De quoi donner naissance à un système où l’on ne cesse de tenter de se surpasser. Stress, manque de sommeil, crises d’angoisse … Tel est le climat au sein des familles des futurs bacheliers, surtout à l’approche des examens qui débuteront le 4 juin et dureront jusqu’au 24. Les appréhensions ne manquent pas. Même les élèves brillants qui travaillent régulièrement sont anxieux. A l’instar de Fayrouz Al-Sawi, élève en terminale et qui n’est pas une adepte des leçons particulières. En fait, elle suit les traces de sa soeur qui a réussi, il y a deux ans, à décrocher son bac avec un pourcentage de 98 % (lettres) sans avoir suivi un seul cours particulier.
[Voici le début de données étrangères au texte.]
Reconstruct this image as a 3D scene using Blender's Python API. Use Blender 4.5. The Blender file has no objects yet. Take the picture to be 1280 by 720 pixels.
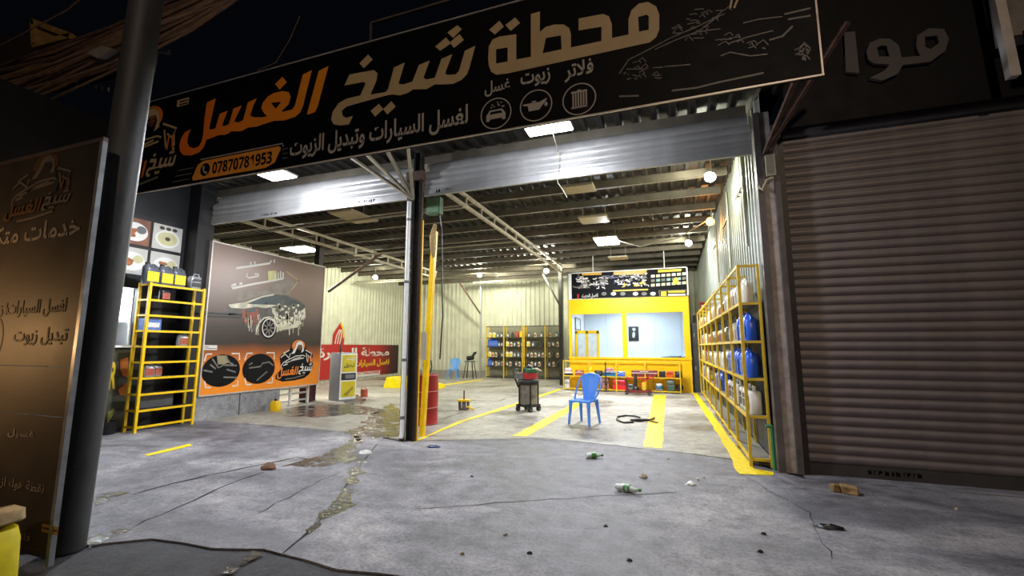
import bpy, bmesh, math, random
from mathutils import Vector as V, Matrix
from mathutils.geometry import tessellate_polygon
S = bpy.context.scene
C = S.collection
R = random.Random(7)
PI = math.pi

# ------------------------------------------------------------------ camera, sky, big lights, exposure
F, YAW, PITCH, ROLL = 550.35, math.radians(19.55), math.radians(7.5945), math.radians(0.04)
cy, sy, cp, sp = math.cos(YAW), math.sin(YAW), math.cos(PITCH), math.sin(PITCH)
RF = V((-sy*cp, cy*cp, sp)); _r = V((cy, sy, 0)); _u = _r.cross(RF)
RX = _r*math.cos(ROLL)+_u*math.sin(ROLL); RU = -_r*math.sin(ROLL)+_u*math.cos(ROLL)
CAM = V((0, 0, 1.4))
cam = bpy.data.cameras.new('camera'); co = bpy.data.objects.new('camera', cam); C.objects.link(co)
cam.sensor_width = 36; cam.lens = F/1280*36; cam.clip_start = .05; cam.clip_end = 200
co.matrix_world = Matrix(((RX.x, RU.x, -RF.x, 0), (RX.y, RU.y, -RF.y, 0), (RX.z, RU.z, -RF.z, 1.4), (0, 0, 0, 1)))
S.camera = co
w = bpy.data.worlds.new('night'); S.world = w; w.use_nodes = True
w.node_tree.nodes['Background'].inputs[0].default_value = (.05, .06, .1, 1)
w.node_tree.nodes['Background'].inputs[1].default_value = .02
vs = S.view_settings; vs.view_transform = 'Standard'; vs.look = 'None'; vs.gamma = 1; vs.use_curve_mapping = False
vs.exposure = 0.2

def light(kind, name, loc, aim, energy, col, size=.3, sizey=None, spot=None, blend=.6):
    l = bpy.data.lights.new(name, kind); l.energy = energy; l.color = col
    if kind == 'AREA':
        l.size = size
        if sizey: l.shape = 'RECTANGLE'; l.size_y = sizey
    else: l.shadow_soft_size = size
    if spot: l.spot_size = spot; l.spot_blend = blend
    o = bpy.data.objects.new(name, l); C.objects.link(o); o.location = loc
    o.rotation_euler = (V(aim)-V(loc)).to_track_quat('-Z', 'Y').to_euler()
    return o
WARM = (1, .55, .22); COOL = (.86, .91, 1); NEUT = (1, .97, .86); GRNW = (.98, 1, .8)
light('AREA', 'street_lamp', (3.5, -9, 9), (0, 5, 2.5), 400, (1, .78, .58), .6)          # sodium street lamp behind the camera
light('SPOT', 'kerb_lamp', (-5.35, .95, 1.45), (-5.2, 1.84, 1.4), 75, WARM, .1, spot=2.6, blend=1)   # warm lamp by the notice board

# ------------------------------------------------------------------ pixel -> plane
def ray(x, y): return RX*(x-640)-RU*(y-360)+RF*F
def atY(x, y, Y): d = ray(x, y); return CAM+d*(Y/d.y)
def atX(x, y, X): d = ray(x, y); return CAM+d*(X/d.x)
def atZ(x, y, Z=0): d = ray(x, y); return CAM+d*((Z-1.4)/d.z)

# ------------------------------------------------------------------ materials
def lin(h):
    if not isinstance(h, str): return h
    return tuple(((v/12.92) if v <= .04045 else ((v+.055)/1.055)**2.4) for v in (int(h[i:i+2], 16)/255 for i in (1, 3, 5)))
_m = {}
def M(name, col=None, r=.5, m=0, var=.14, sc=6, bump=0, bsc=60, emit=0, rv=.1):
    if name in _m: return _m[name]
    mt = bpy.data.materials.new(name); mt.use_nodes = True; _m[name] = mt
    nt = mt.node_tree; b = nt.nodes['Principled BSDF']; c = lin(col)
    b.inputs['Metallic'].default_value = m
    if emit:
        b.inputs['Base Color'].default_value = (*c, 1); b.inputs['Emission Color'].default_value = (*c, 1); b.inputs['Emission Strength'].default_value = emit
        return mt
    tc = nt.nodes.new('ShaderNodeTexCoord')
    n = nt.nodes.new('ShaderNodeTexNoise'); n.inputs['Scale'].default_value = sc; n.inputs['Detail'].default_value = 6
    nt.links.new(tc.outputs['Object'], n.inputs['Vector'])
    rp = nt.nodes.new('ShaderNodeValToRGB')
    rp.color_ramp.elements[0].position = .3; rp.color_ramp.elements[1].position = .72
    rp.color_ramp.elements[0].color = (*[v*(1-var) for v in c], 1); rp.color_ramp.elements[1].color = (*[min(1, v*(1+var)) for v in c], 1)
    nt.links.new(n.outputs[0], rp.inputs[0]); nt.links.new(rp.outputs[0], b.inputs['Base Color'])
    mr = nt.nodes.new('ShaderNodeMapRange'); mr.inputs[3].default_value = max(.02, r-rv); mr.inputs[4].default_value = min(1, r+rv)
    nt.links.new(n.outputs[0], mr.inputs[0]); nt.links.new(mr.outputs[0], b.inputs['Roughness'])
    if bump:
        n2 = nt.nodes.new('ShaderNodeTexNoise'); n2.inputs['Scale'].default_value = bsc; n2.inputs['Detail'].default_value = 4
        nt.links.new(tc.outputs['Object'], n2.inputs['Vector'])
        bp = nt.nodes.new('ShaderNodeBump'); bp.inputs['Strength'].default_value = bump; bp.inputs['Distance'].default_value = .02
        nt.links.new(n2.outputs[0], bp.inputs['Height']); nt.links.new(bp.outputs[0], b.inputs['Normal'])
    return mt

def concrete(name, c1, c2, c3, r0=.45, r1=.85, bump=.35):
    mt = bpy.data.materials.new(name); mt.use_nodes = True; _m[name] = mt
    nt = mt.node_tree; b = nt.nodes['Principled BSDF']; L = nt.links.new
    tc = nt.nodes.new('ShaderNodeTexCoord')
    def noise(s, d, rough=.6, dist=0, vec=None):
        n = nt.nodes.new('ShaderNodeTexNoise'); n.inputs['Scale'].default_value = s; n.inputs['Detail'].default_value = d
        n.inputs['Roughness'].default_value = rough; n.inputs['Distortion'].default_value = dist
        L(vec or tc.outputs['Object'], n.inputs['Vector']); return n
    mp = nt.nodes.new('ShaderNodeMapping'); mp.inputs['Scale'].default_value = (1, 1.6, 1); mp.inputs['Rotation'].default_value = (0, 0, .5)
    L(tc.outputs['Object'], mp.inputs[0])
    a = noise(.55, 9, .68, .6, mp.outputs[0]); bb = noise(5, 8, .75); d = noise(38, 5, .7)
    def ramp(src, stops):
        rp = nt.nodes.new('ShaderNodeValToRGB'); e = rp.color_ramp.elements
        while len(e) < len(stops): e.new(.5)
        for k, (p, c) in enumerate(stops): e[k].position = p; e[k].color = (*lin(c), 1)
        L(src, rp.inputs[0]); return rp
    ra = ramp(a.outputs[0], [(.34, c1), (.5, c2), (.66, c3)])
    rb = ramp(bb.outputs[0], [(.34, (.55, .55, .55)), (.52, (.98, .98, .98)), (.72, (1.25, 1.25, 1.25))])
    rd = ramp(d.outputs[0], [(.36, (.66, .66, .66)), (.5, (1, 1, 1)), (.66, (1.2, 1.2, 1.2))])
    def mul(x, y):
        m = nt.nodes.new('ShaderNodeMix'); m.data_type = 'RGBA'; m.blend_type = 'MULTIPLY'; m.inputs[0].default_value = 1
        L(x, m.inputs[6]); L(y, m.inputs[7]); return m.outputs[2]
    L(mul(mul(ra.outputs[0], rb.outputs[0]), rd.outputs[0]), b.inputs['Base Color'])
    mr = nt.nodes.new('ShaderNodeMapRange'); mr.inputs[1].default_value = .35; mr.inputs[2].default_value = .65; mr.inputs[3].default_value = r0; mr.inputs[4].default_value = r1
    L(a.outputs[0], mr.inputs[0]); L(mr.outputs[0], b.inputs['Roughness'])
    ad = nt.nodes.new('ShaderNodeMath'); ad.operation = 'MULTIPLY_ADD'; ad.inputs[1].default_value = .25
    L(d.outputs[0], ad.inputs[0]); L(bb.outputs[0], ad.inputs[2])
    bp = nt.nodes.new('ShaderNodeBump'); bp.inputs['Strength'].default_value = bump; bp.inputs['Distance'].default_value = .03
    L(ad.outputs[0], bp.inputs['Height']); L(bp.outputs[0], b.inputs['Normal'])
    return mt

def rampmat(name, axis, lo, hi, stops, r=.35, nz=0):
    """printed gradient: colour by the object's own coordinate"""
    mt = bpy.data.materials.new(name); mt.use_nodes = True; _m[name] = mt
    nt = mt.node_tree; b = nt.nodes['Principled BSDF']; L = nt.links.new
    tc = nt.nodes.new('ShaderNodeTexCoord'); sx = nt.nodes.new('ShaderNodeSeparateXYZ'); L(tc.outputs['Object'], sx.inputs[0])
    mr = nt.nodes.new('ShaderNodeMapRange'); mr.inputs[1].default_value = lo; mr.inputs[2].default_value = hi
    L(sx.outputs[axis], mr.inputs[0])
    src = mr.outputs[0]
    if nz:
        n = nt.nodes.new('ShaderNodeTexNoise'); n.inputs['Scale'].default_value = 1.2; L(tc.outputs['Object'], n.inputs['Vector'])
        ma = nt.nodes.new('ShaderNodeMath'); ma.operation = 'MULTIPLY_ADD'; ma.inputs[1].default_value = nz; L(n.outputs[0], ma.inputs[0])
        su = nt.nodes.new('ShaderNodeMath'); su.operation = 'SUBTRACT'; su.inputs[1].default_value = nz*.5; L(src, su.inputs[0]); L(su.outputs[0], ma.inputs[2]); src = ma.outputs[0]
    rp = nt.nodes.new('ShaderNodeValToRGB'); e = rp.color_ramp.elements
    while len(e) < len(stops): e.new(.5)
    for k, (p, c) in enumerate(stops): e[k].position = p; e[k].color = (*lin(c), 1)
    L(src, rp.inputs[0]); L(rp.outputs[0], b.inputs['Base Color']); b.inputs['Roughness'].default_value = r
    return mt

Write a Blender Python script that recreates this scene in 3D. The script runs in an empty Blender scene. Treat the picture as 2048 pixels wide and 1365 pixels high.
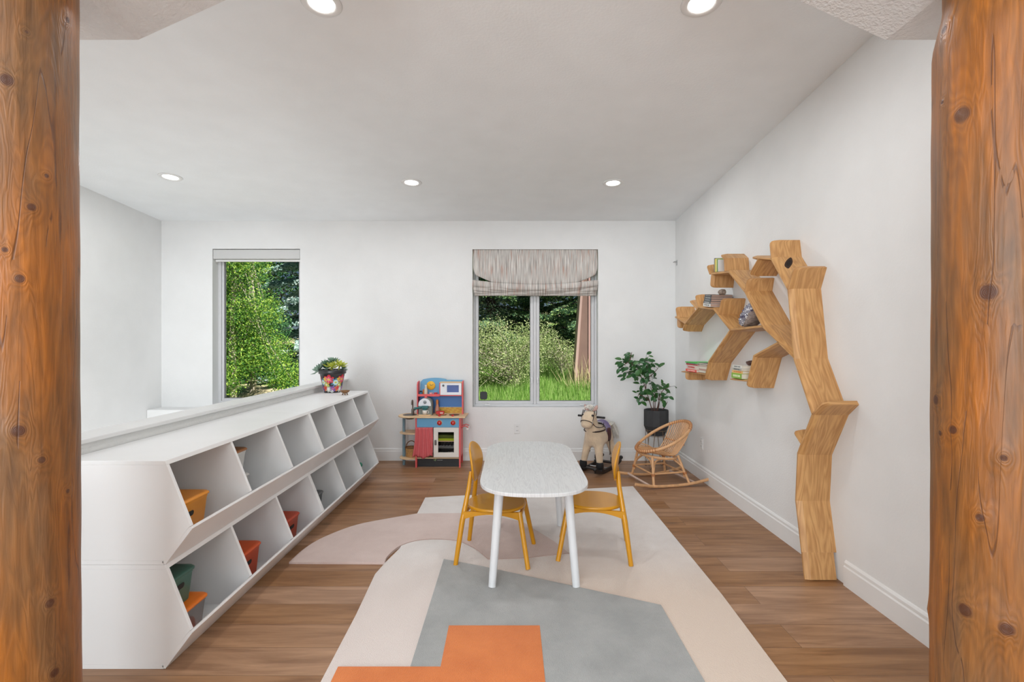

On parle ici d’élèves très engagées, motivées, studieuses et en tête de classe. Et ce, grâce à leur mère qui leur a appris dès le cycle primaire comment donner la priorité à leurs études. « L’excellence est l’objectif premier de ma mère qui est toujours présente pour nous soutenir ma soeur et moi. Elle n’était pas derrière nous. C’est à nous de gérer notre temps pour les révisions. Cela nous a donné confiance en nous, car notre mère nous traitent comme des adultes », dit Fayrouz, dont la maman ne cesse de l’encourager en lui répétant qu’elle est capable de réussir avec d’excellentes notes. « La motivation est un puissant facteur de succès. J’ai appris à mes filles à se poser des défis tout au long de l’année, et bâtir en permanence des stratégies alternatives d’apprentissage lorsqu’elles rencontrent des difficultés », signale Hoda, modèle atypique d’une mère, tout en étant soucieuse de l’avenir de ses enfants, leur apprend à ne compter que sur elles-mêmes.